Nationals right-hander Tanner Roark, who posted a 2.83 ERA this season, figures to get the start in Game 2 on five days’ rest, followed by Gio Gonzalez and Joe Ross, probably in that order, for Games 3 and 4. But not naming the Game 2 starter opens the door for other scenarios — perhaps starting the left-handed Gonzalez in Game 2 against a Dodgers team that finished last in baseball in batting average, on-base percentage and slugging percentage against left-handed pitching. Or it could be just some gamesmanship.

Having Scherzer start Game 4 on short rest is an option, but Baker has said he would prefer not to do that.

“I don’t know,” Scherzer said. “That’s a situation where you got to see how this series is unfolding into Game 4. I know I’ve come back in relief before, but you got to cross that bridge when you get there.”

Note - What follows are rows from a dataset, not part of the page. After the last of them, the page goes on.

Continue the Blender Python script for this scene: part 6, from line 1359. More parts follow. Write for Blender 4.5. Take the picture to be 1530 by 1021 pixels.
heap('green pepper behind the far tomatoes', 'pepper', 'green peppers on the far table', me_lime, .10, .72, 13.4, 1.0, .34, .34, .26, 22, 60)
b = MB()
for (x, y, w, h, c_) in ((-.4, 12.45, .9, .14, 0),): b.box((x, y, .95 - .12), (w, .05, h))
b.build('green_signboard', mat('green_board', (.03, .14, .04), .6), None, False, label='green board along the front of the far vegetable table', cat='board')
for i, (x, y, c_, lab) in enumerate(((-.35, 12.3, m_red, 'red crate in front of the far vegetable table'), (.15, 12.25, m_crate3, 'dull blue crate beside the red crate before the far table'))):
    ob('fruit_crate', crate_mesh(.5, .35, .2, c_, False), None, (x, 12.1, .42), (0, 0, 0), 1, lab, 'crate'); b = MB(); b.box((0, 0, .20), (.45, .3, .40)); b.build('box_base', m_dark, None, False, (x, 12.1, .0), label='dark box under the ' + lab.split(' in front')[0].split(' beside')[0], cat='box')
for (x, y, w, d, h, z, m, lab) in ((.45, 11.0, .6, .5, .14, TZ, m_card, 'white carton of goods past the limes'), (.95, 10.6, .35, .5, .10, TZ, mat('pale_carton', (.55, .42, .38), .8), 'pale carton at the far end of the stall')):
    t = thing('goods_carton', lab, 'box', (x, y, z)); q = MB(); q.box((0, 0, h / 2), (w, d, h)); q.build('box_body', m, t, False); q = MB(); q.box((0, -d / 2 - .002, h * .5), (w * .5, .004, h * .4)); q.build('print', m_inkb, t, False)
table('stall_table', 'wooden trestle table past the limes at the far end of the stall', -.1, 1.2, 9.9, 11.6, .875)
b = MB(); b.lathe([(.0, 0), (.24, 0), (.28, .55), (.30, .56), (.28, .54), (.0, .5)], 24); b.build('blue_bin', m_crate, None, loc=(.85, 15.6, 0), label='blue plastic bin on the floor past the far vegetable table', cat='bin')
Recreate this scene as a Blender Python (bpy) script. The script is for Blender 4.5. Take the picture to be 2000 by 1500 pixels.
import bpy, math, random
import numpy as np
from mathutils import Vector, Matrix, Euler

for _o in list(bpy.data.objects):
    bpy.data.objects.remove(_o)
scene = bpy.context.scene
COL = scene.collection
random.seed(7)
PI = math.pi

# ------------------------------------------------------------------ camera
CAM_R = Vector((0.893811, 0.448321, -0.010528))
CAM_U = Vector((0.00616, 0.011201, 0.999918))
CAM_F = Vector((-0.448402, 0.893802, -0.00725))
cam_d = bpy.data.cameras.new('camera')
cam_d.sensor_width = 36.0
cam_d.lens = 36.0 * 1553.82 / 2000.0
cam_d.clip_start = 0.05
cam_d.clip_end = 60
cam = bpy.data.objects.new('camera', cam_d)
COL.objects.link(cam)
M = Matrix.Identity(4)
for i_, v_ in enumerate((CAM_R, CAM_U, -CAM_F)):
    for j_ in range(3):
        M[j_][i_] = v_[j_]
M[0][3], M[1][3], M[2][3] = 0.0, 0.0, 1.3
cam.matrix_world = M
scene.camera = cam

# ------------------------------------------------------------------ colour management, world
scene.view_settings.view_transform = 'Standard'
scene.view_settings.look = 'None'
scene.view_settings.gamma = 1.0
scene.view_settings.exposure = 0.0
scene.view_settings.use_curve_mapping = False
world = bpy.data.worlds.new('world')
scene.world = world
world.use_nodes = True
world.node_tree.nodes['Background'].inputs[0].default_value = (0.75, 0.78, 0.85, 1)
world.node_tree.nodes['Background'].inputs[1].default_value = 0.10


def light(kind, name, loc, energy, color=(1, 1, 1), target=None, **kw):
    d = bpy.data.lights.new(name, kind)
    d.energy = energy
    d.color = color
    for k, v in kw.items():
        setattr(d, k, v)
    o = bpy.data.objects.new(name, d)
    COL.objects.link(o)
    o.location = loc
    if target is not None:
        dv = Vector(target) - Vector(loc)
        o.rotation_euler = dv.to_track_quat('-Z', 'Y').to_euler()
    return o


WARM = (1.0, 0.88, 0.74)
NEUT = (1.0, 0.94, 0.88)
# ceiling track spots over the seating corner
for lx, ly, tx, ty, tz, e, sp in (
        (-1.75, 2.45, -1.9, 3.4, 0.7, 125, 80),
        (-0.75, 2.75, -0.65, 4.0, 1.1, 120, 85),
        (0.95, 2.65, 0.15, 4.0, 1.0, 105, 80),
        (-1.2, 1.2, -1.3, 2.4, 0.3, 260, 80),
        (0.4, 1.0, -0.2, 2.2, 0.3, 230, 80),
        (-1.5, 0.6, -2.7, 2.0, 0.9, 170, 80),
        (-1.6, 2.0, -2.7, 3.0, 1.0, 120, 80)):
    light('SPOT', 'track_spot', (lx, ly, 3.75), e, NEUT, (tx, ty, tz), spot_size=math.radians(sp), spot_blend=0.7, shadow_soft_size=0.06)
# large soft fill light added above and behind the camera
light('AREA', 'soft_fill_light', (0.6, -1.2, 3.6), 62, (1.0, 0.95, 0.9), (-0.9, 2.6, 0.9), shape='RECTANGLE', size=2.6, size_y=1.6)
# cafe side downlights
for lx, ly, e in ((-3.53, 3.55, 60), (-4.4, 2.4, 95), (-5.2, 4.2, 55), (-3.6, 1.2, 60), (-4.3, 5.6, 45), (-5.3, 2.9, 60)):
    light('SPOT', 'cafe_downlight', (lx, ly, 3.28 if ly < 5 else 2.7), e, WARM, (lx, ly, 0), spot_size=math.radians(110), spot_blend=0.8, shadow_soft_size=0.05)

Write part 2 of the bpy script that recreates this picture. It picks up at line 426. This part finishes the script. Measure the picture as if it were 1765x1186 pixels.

>>> Nationals General Manager Mike Rizzo on Tuesday reiterated what he has already said about Stephen Strasburg’s status: If the Nationals deem him healthy and able when the club is still in the postseason, he could return in 2016.

“If he’s ready to pitch, he will pitch,” Rizzo said. “That’s as far as I can go with that statement right now. He’s in his return-to-throw program and if he’s ready to pitch if we’re fortunate enough to go beyond here, he’ll go pitch.”

>>> Michael A. Taylor had his left thumb wrapped in a bandage Tuesday. He injured the thumb sliding into second base headfirst Saturday against the Marlins. The outfielder underwent tests Sunday and the results were negative, but Baker indicated the injury will sideline Taylor, whose chances of making the NLDS roster were already slim.

“He’s doing, I don’t know, not well,” Baker said. “Anybody who’s ever hurt their thumb, you know it takes some time because you don’t have very good circulation there and it takes a while to heal. And he had hurt it before, so naturally he’s a little apprehensive — and we are too — for him to to do things. So we’re not sure about Michael Taylor.”